A:テレビ視聴1時間+電話の連続通話1時間が最低限の要件であると考えている。もちろんこれで充分だと考えているわけではない。さらに低消費電力化をすすめたい。

Q:地上波デジタル放送の携帯受信について、NECとして「いつ頃スタートさせてほしい」という希望はあるか?
A:今後はソフトウェアの作りこみに時間をかけることになると思うが、2005年頃にはスタートして欲しい、という希望を持っている。

Q:地上波デジタル受信機能を搭載することによるコストアップ額はどの程度か?
A:現在の携帯電話のラインナップに加えても不自然ではない価格を考えている。

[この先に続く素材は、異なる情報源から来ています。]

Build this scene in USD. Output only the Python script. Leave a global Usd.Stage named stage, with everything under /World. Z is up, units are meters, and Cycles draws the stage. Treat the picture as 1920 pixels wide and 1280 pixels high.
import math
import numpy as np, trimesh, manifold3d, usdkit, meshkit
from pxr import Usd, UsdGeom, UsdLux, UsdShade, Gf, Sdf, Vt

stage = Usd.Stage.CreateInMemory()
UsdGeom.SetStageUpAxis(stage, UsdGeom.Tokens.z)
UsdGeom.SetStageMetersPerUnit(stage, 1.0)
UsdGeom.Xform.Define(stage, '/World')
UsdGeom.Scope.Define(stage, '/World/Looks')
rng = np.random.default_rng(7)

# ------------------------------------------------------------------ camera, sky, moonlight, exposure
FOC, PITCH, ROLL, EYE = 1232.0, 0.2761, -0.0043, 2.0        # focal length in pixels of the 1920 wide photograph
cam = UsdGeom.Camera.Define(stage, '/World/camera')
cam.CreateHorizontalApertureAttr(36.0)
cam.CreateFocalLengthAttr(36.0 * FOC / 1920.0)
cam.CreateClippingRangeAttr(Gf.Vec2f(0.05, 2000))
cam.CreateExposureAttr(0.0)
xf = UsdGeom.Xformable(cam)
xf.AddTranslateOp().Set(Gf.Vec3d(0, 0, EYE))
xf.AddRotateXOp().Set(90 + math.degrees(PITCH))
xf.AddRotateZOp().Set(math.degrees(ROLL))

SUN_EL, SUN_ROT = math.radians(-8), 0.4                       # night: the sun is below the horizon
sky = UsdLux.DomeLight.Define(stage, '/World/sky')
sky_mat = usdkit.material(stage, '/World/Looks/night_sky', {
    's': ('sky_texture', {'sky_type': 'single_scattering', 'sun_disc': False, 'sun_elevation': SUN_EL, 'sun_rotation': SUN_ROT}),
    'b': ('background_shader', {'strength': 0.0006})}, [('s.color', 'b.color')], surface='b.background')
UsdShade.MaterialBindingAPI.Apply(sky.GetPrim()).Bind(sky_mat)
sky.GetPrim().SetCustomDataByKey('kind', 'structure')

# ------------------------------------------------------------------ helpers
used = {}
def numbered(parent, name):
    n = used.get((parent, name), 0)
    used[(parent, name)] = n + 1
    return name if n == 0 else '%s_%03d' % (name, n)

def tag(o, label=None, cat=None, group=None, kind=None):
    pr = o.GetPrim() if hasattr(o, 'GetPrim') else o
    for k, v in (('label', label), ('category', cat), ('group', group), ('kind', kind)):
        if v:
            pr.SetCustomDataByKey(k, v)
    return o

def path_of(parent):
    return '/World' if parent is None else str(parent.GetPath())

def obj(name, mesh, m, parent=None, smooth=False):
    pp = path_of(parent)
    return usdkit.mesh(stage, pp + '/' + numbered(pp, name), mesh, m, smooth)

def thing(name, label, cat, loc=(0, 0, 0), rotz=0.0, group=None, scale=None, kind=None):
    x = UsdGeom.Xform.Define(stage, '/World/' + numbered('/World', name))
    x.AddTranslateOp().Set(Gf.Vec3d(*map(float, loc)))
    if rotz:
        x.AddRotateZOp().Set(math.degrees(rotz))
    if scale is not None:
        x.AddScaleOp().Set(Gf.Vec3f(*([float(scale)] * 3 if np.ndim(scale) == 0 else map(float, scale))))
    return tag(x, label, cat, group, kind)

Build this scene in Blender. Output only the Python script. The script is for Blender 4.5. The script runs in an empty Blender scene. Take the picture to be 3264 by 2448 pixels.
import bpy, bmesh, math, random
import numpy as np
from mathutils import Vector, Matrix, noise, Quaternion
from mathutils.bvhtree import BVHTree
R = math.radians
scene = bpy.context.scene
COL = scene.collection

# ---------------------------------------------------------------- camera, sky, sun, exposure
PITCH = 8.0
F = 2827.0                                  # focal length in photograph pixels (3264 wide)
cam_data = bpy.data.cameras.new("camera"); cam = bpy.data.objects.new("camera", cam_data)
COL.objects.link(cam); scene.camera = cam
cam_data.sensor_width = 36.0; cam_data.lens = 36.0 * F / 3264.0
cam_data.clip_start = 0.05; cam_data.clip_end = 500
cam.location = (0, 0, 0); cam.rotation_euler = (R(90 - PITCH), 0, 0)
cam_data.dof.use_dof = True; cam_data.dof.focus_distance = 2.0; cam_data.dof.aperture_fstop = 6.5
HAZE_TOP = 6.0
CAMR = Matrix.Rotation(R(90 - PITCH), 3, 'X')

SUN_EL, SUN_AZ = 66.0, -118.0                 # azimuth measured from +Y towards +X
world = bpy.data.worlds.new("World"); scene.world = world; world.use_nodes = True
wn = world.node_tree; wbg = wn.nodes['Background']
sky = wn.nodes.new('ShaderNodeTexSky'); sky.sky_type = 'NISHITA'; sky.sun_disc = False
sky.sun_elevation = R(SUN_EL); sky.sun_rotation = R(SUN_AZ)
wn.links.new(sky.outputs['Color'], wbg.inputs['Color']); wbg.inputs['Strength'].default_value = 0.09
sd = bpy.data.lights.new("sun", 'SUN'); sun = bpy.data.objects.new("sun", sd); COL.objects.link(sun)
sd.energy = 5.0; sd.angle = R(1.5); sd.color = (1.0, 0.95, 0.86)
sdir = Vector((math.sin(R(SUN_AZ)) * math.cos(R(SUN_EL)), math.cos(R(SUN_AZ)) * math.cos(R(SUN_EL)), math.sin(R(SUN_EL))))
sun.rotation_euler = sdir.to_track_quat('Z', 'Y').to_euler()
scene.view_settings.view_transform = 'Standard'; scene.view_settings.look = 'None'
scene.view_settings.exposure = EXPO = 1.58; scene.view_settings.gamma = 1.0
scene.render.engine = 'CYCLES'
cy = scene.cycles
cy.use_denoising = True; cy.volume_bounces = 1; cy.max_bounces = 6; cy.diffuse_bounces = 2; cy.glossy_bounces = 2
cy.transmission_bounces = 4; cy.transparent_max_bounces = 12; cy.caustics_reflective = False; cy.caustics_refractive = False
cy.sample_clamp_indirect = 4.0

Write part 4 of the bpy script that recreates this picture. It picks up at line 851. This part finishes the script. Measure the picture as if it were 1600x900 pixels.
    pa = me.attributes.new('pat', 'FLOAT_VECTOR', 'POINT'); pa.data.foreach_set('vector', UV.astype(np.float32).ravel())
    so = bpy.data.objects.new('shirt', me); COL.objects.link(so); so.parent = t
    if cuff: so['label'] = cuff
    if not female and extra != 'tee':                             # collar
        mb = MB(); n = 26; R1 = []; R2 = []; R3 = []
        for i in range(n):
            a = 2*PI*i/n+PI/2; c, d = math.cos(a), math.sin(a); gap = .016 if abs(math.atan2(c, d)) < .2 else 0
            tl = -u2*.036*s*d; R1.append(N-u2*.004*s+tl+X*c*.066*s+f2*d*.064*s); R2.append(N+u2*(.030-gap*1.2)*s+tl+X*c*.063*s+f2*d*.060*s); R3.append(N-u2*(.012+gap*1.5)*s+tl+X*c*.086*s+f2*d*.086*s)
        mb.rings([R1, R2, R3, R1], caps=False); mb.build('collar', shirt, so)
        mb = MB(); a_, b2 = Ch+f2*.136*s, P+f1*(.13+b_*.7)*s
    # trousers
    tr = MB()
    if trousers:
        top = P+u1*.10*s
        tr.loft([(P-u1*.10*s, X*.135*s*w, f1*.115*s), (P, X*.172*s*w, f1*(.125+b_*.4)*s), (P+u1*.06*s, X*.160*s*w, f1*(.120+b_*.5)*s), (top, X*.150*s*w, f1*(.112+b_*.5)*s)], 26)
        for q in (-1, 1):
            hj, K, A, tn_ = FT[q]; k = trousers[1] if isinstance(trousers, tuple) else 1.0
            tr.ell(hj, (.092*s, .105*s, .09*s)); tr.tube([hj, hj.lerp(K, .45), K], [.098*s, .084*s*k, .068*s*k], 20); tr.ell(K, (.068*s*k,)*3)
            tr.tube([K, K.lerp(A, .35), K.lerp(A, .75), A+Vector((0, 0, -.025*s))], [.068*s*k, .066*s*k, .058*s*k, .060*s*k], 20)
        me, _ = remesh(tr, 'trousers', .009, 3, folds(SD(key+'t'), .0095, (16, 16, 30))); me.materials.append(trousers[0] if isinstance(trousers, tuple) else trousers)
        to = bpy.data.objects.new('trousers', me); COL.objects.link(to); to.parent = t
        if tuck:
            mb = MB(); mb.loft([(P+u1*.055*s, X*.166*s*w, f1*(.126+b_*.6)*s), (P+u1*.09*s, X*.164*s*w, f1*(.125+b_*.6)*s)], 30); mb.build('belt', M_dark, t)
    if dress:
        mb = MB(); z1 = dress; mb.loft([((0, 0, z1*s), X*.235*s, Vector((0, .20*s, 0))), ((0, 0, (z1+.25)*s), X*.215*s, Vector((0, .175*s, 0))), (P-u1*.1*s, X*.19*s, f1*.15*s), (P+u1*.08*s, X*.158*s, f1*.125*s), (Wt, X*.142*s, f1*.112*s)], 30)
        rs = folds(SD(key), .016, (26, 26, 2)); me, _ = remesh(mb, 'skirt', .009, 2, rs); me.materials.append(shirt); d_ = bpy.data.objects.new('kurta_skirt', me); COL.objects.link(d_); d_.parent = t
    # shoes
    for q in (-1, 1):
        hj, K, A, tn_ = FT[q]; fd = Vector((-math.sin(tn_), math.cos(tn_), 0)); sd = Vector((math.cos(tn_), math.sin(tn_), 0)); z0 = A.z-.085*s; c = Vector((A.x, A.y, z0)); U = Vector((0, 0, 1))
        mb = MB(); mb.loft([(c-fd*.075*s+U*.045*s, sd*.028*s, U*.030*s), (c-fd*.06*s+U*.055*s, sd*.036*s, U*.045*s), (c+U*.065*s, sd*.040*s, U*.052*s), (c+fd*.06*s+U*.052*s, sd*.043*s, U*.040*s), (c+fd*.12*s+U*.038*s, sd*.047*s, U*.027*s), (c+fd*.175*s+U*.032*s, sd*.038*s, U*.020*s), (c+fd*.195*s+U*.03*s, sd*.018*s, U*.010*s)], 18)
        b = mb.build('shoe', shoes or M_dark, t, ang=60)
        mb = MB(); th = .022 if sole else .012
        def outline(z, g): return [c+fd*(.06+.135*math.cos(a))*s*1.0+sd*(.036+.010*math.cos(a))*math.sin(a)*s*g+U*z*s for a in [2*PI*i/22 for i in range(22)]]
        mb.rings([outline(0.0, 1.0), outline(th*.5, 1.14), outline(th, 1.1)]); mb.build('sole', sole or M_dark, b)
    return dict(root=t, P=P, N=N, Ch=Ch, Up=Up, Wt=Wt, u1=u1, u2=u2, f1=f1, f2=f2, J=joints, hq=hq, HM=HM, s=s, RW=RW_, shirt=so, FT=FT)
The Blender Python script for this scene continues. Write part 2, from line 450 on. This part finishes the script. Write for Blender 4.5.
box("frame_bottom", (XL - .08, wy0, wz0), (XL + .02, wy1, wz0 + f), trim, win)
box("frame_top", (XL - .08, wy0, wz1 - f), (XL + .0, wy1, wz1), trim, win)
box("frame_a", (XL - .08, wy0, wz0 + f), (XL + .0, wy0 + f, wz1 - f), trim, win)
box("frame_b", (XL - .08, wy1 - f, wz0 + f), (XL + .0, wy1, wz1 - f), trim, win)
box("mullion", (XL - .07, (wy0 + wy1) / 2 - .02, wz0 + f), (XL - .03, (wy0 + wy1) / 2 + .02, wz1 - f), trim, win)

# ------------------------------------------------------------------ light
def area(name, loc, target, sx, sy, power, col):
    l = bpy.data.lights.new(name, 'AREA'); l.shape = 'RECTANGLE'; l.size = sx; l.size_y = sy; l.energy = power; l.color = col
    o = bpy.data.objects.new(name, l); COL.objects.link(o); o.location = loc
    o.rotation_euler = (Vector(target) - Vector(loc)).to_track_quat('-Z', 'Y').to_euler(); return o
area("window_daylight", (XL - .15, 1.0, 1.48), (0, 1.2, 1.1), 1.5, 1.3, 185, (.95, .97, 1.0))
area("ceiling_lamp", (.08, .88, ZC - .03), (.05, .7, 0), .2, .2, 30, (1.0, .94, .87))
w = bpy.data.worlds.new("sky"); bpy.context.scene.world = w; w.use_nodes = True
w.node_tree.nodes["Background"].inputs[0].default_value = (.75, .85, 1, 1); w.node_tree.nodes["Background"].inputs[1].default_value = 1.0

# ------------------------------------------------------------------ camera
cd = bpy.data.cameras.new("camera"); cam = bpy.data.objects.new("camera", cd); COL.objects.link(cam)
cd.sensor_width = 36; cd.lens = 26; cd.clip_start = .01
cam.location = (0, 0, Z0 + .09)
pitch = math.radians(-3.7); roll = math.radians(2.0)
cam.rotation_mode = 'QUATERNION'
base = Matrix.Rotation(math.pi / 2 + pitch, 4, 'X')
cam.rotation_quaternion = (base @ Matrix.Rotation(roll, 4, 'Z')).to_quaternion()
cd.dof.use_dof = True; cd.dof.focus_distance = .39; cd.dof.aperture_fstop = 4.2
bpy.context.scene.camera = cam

2倍・3倍になることはあり得ない。6,000円から7,000円が目安になるのではないか。

Q:放送受信関連デバイスの厚さは?
A:2mm程度だ。

Q:受信機能を搭載したことにより、ほかのデバイスの配置を動かしたりしたか?
A:放送受信関連デバイスは液晶パネルの裏に配置した。その他の部品の配置にはほとんど手を加えていない。

Q:海外でこの技術を展開する予定は?
A:米欧は日本と地上波デジタル放送の方式が異なり、この試作機をそのまま持っていっても当然動かない。また、日本の地上波デジタル放送の方が携帯受信に適した仕様と言える。ただし、中国などで地上波デジタル放送が検討されていたり、欧州でも次世代方式が検討されているなど、様々な動きがある。今後積極的に展開の可能性を探りたい。

Q:キャリア側の反応はどうか? 積極的なのか、それともパケット量の増加に直接はつながらないと消極的なのか?
A:各キャリアには技術の紹介をはじめたばかりで、そのような段階にない。

Q:放送事業者と共同で実験を行う予定はあるか?
A:来月、東京と大阪で最大出力の実験が行われる予定だ。フィールドテストを行う数少ないチャンスであり、ぜひ参加して実証試験を行いたいと考えている。

Q:電池寿命のほかに、製品化に向けた課題があれば教えて欲しい。
A:まだフィールドでの受信環境をテストできていない。あまり機会は豊富とは言えないが、ぜひ屋外で試してみたい。室内で擬似的な実験も行えるので、それも活用したい。

Q:試作機のベースとなったW-CDMA機と、サイズ・質量は全く同じか?
A:厚さが2mm以上増えている。質量に関しては測定していないのでわからない。